### Problem to work on
Output all of the data below exactly as given.

-- start Source data --

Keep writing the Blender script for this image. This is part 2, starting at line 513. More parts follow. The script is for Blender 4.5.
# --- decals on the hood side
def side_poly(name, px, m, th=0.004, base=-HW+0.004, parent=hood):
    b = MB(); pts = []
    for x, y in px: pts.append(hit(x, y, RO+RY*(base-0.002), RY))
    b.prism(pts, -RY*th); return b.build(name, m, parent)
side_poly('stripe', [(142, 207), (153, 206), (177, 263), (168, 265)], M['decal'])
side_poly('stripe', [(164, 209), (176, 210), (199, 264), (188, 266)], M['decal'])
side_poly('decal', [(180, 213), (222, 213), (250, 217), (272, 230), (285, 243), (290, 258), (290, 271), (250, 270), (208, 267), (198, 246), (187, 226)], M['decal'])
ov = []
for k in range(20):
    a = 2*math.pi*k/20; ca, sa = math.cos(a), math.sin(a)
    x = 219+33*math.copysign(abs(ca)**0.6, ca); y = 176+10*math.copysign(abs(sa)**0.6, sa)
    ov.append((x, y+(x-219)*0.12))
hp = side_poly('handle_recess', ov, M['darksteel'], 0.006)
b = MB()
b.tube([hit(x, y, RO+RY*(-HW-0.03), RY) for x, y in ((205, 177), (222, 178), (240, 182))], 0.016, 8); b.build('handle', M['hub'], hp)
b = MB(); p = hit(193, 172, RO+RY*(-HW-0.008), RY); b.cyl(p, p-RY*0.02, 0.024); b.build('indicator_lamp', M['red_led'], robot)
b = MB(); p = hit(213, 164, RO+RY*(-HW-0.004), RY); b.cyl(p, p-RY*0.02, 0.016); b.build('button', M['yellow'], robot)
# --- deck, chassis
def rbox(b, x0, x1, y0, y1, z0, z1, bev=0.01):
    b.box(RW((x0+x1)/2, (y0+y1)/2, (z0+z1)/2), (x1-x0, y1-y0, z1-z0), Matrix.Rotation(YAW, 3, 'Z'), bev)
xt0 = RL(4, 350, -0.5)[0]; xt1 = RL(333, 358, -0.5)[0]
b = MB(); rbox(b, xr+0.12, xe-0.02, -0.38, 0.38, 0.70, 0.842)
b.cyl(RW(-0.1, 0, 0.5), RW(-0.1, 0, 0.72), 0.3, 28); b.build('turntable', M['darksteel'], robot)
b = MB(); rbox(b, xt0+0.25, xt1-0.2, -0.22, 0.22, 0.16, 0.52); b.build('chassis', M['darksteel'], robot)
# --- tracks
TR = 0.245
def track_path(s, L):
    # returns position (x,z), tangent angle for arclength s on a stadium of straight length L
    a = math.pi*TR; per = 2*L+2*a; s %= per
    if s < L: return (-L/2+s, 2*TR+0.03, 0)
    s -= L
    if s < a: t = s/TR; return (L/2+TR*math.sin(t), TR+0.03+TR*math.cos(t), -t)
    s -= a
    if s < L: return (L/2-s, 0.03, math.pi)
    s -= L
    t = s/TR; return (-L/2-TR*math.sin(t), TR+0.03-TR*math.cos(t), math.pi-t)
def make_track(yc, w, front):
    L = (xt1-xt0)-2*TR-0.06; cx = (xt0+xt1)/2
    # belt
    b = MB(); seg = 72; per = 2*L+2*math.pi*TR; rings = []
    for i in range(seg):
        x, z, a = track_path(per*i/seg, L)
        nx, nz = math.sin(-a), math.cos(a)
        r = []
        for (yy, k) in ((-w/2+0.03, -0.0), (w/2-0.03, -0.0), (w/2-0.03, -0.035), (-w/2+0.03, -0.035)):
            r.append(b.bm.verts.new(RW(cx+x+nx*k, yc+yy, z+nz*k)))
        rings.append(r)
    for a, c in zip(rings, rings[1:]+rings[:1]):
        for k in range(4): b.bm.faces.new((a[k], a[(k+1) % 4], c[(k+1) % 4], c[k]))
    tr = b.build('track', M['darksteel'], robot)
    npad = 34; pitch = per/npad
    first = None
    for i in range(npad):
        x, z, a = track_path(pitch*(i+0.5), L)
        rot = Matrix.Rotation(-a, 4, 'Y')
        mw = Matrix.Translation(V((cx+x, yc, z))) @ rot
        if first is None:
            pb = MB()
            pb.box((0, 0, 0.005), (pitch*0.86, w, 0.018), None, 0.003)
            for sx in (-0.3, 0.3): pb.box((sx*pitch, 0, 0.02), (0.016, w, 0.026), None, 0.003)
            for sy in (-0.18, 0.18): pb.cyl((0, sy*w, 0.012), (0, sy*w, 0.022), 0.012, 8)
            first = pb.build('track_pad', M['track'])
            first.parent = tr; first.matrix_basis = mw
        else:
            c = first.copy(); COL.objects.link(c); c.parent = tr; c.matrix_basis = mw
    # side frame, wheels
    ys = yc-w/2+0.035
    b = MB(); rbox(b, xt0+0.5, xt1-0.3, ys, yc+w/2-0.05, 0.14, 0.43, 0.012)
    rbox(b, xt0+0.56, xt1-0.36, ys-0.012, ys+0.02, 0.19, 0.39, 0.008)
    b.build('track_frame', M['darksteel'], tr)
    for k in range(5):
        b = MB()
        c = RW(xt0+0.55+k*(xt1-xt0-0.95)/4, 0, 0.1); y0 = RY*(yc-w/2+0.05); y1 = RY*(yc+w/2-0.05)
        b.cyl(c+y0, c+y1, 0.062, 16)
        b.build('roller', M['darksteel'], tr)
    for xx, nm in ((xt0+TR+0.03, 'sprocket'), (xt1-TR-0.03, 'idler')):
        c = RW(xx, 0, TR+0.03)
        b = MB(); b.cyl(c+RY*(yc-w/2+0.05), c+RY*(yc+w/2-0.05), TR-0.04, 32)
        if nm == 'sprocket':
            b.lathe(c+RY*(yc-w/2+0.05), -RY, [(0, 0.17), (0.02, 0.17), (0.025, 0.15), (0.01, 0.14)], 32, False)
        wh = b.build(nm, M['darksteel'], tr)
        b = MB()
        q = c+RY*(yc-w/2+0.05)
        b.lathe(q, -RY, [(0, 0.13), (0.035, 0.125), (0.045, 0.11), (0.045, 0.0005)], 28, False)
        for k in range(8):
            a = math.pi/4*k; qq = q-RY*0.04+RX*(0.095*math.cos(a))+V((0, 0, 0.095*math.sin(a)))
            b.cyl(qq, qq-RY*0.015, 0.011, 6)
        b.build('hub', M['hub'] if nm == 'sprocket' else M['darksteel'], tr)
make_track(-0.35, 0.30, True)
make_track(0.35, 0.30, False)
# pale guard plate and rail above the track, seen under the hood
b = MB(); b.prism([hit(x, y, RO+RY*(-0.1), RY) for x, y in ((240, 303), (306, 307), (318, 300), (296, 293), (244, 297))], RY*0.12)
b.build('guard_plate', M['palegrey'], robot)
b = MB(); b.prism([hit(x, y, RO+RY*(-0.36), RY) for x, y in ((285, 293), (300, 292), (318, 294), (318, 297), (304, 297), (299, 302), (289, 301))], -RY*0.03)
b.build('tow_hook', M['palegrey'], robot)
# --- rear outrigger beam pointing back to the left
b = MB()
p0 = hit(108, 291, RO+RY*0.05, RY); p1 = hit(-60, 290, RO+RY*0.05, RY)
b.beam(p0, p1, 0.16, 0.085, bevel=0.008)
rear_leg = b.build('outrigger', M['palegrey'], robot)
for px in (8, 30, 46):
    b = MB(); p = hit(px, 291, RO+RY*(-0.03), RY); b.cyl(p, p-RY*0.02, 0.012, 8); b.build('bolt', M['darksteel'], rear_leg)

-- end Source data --

### The output
Keep writing the Blender script for this image. This is part 2, starting at line 513. More parts follow. The script is for Blender 4.5.
# --- decals on the hood side
def side_poly(name, px, m, th=0.004, base=-HW+0.004, parent=hood):
    b = MB(); pts = []
    for x, y in px: pts.append(hit(x, y, RO+RY*(base-0.002), RY))
    b.prism(pts, -RY*th); return b.build(name, m, parent)
side_poly('stripe', [(142, 207), (153, 206), (177, 263), (168, 265)], M['decal'])
side_poly('stripe', [(164, 209), (176, 210), (199, 264), (188, 266)], M['decal'])
side_poly('decal', [(180, 213), (222, 213), (250, 217), (272, 230), (285, 243), (290, 258), (290, 271), (250, 270), (208, 267), (198, 246), (187, 226)], M['decal'])
ov = []
for k in range(20):
    a = 2*math.pi*k/20; ca, sa = math.cos(a), math.sin(a)
    x = 219+33*math.copysign(abs(ca)**0.6, ca); y = 176+10*math.copysign(abs(sa)**0.6, sa)
    ov.append((x, y+(x-219)*0.12))
hp = side_poly('handle_recess', ov, M['darksteel'], 0.006)
b = MB()
b.tube([hit(x, y, RO+RY*(-HW-0.03), RY) for x, y in ((205, 177), (222, 178), (240, 182))], 0.016, 8); b.build('handle', M['hub'], hp)
b = MB(); p = hit(193, 172, RO+RY*(-HW-0.008), RY); b.cyl(p, p-RY*0.02, 0.024); b.build('indicator_lamp', M['red_led'], robot)
b = MB(); p = hit(213, 164, RO+RY*(-HW-0.004), RY); b.cyl(p, p-RY*0.02, 0.016); b.build('button', M['yellow'], robot)
# --- deck, chassis
def rbox(b, x0, x1, y0, y1, z0, z1, bev=0.01):
    b.box(RW((x0+x1)/2, (y0+y1)/2, (z0+z1)/2), (x1-x0, y1-y0, z1-z0), Matrix.Rotation(YAW, 3, 'Z'), bev)
xt0 = RL(4, 350, -0.5)[0]; xt1 = RL(333, 358, -0.5)[0]
b = MB(); rbox(b, xr+0.12, xe-0.02, -0.38, 0.38, 0.70, 0.842)
b.cyl(RW(-0.1, 0, 0.5), RW(-0.1, 0, 0.72), 0.3, 28); b.build('turntable', M['darksteel'], robot)
b = MB(); rbox(b, xt0+0.25, xt1-0.2, -0.22, 0.22, 0.16, 0.52); b.build('chassis', M['darksteel'], robot)
# --- tracks
TR = 0.245
def track_path(s, L):
    # returns position (x,z), tangent angle for arclength s on a stadium of straight length L
    a = math.pi*TR; per = 2*L+2*a; s %= per
    if s < L: return (-L/2+s, 2*TR+0.03, 0)
    s -= L
    if s < a: t = s/TR; return (L/2+TR*math.sin(t), TR+0.03+TR*math.cos(t), -t)
    s -= a
    if s < L: return (L/2-s, 0.03, math.pi)
    s -= L
    t = s/TR; return (-L/2-TR*math.sin(t), TR+0.03-TR*math.cos(t), math.pi-t)
def make_track(yc, w, front):
    L = (xt1-xt0)-2*TR-0.06; cx = (xt0+xt1)/2
    # belt
    b = MB(); seg = 72; per = 2*L+2*math.pi*TR; rings = []
    for i in range(seg):
        x, z, a = track_path(per*i/seg, L)
        nx, nz = math.sin(-a), math.cos(a)
        r = []
        for (yy, k) in ((-w/2+0.03, -0.0), (w/2-0.03, -0.0), (w/2-0.03, -0.035), (-w/2+0.03, -0.035)):
            r.append(b.bm.verts.new(RW(cx+x+nx*k, yc+yy, z+nz*k)))
        rings.append(r)
    for a, c in zip(rings, rings[1:]+rings[:1]):
        for k in range(4): b.bm.faces.new((a[k], a[(k+1) % 4], c[(k+1) % 4], c[k]))
    tr = b.build('track', M['darksteel'], robot)
    npad = 34; pitch = per/npad
    first = None
    for i in range(npad):
        x, z, a = track_path(pitch*(i+0.5), L)
        rot = Matrix.Rotation(-a, 4, 'Y')
        mw = Matrix.Translation(V((cx+x, yc, z))) @ rot
        if first is None:
            pb = MB()
            pb.box((0, 0, 0.005), (pitch*0.86, w, 0.018), None, 0.003)
            for sx in (-0.3, 0.3): pb.box((sx*pitch, 0, 0.02), (0.016, w, 0.026), None, 0.003)
            for sy in (-0.18, 0.18): pb.cyl((0, sy*w, 0.012), (0, sy*w, 0.022), 0.012, 8)
            first = pb.build('track_pad', M['track'])
            first.parent = tr; first.matrix_basis = mw
        else:
            c = first.copy(); COL.objects.link(c); c.parent = tr; c.matrix_basis = mw
    # side frame, wheels
    ys = yc-w/2+0.035
    b = MB(); rbox(b, xt0+0.5, xt1-0.3, ys, yc+w/2-0.05, 0.14, 0.43, 0.012)
    rbox(b, xt0+0.56, xt1-0.36, ys-0.012, ys+0.02, 0.19, 0.39, 0.008)
    b.build('track_frame', M['darksteel'], tr)
    for k in range(5):
        b = MB()
        c = RW(xt0+0.55+k*(xt1-xt0-0.95)/4, 0, 0.1); y0 = RY*(yc-w/2+0.05); y1 = RY*(yc+w/2-0.05)
        b.cyl(c+y0, c+y1, 0.062, 16)
        b.build('roller', M['darksteel'], tr)
    for xx, nm in ((xt0+TR+0.03, 'sprocket'), (xt1-TR-0.03, 'idler')):
        c = RW(xx, 0, TR+0.03)
        b = MB(); b.cyl(c+RY*(yc-w/2+0.05), c+RY*(yc+w/2-0.05), TR-0.04, 32)
        if nm == 'sprocket':
            b.lathe(c+RY*(yc-w/2+0.05), -RY, [(0, 0.17), (0.02, 0.17), (0.025, 0.15), (0.01, 0.14)], 32, False)
        wh = b.build(nm, M['darksteel'], tr)
        b = MB()
        q = c+RY*(yc-w/2+0.05)
        b.lathe(q, -RY, [(0, 0.13), (0.035, 0.125), (0.045, 0.11), (0.045, 0.0005)], 28, False)
        for k in range(8):
            a = math.pi/4*k; qq = q-RY*0.04+RX*(0.095*math.cos(a))+V((0, 0, 0.095*math.sin(a)))
            b.cyl(qq, qq-RY*0.015, 0.011, 6)
        b.build('hub', M['hub'] if nm == 'sprocket' else M['darksteel'], tr)
make_track(-0.35, 0.30, True)
make_track(0.35, 0.30, False)
# pale guard plate and rail above the track, seen under the hood
b = MB(); b.prism([hit(x, y, RO+RY*(-0.1), RY) for x, y in ((240, 303), (306, 307), (318, 300), (296, 293), (244, 297))], RY*0.12)
b.build('guard_plate', M['palegrey'], robot)
b = MB(); b.prism([hit(x, y, RO+RY*(-0.36), RY) for x, y in ((285, 293), (300, 292), (318, 294), (318, 297), (304, 297), (299, 302), (289, 301))], -RY*0.03)
b.build('tow_hook', M['palegrey'], robot)
# --- rear outrigger beam pointing back to the left
b = MB()
p0 = hit(108, 291, RO+RY*0.05, RY); p1 = hit(-60, 290, RO+RY*0.05, RY)
b.beam(p0, p1, 0.16, 0.085, bevel=0.008)
rear_leg = b.build('outrigger', M['palegrey'], robot)
for px in (8, 30, 46):
    b = MB(); p = hit(px, 291, RO+RY*(-0.03), RY); b.cyl(p, p-RY*0.02, 0.012, 8); b.build('bolt', M['darksteel'], rear_leg)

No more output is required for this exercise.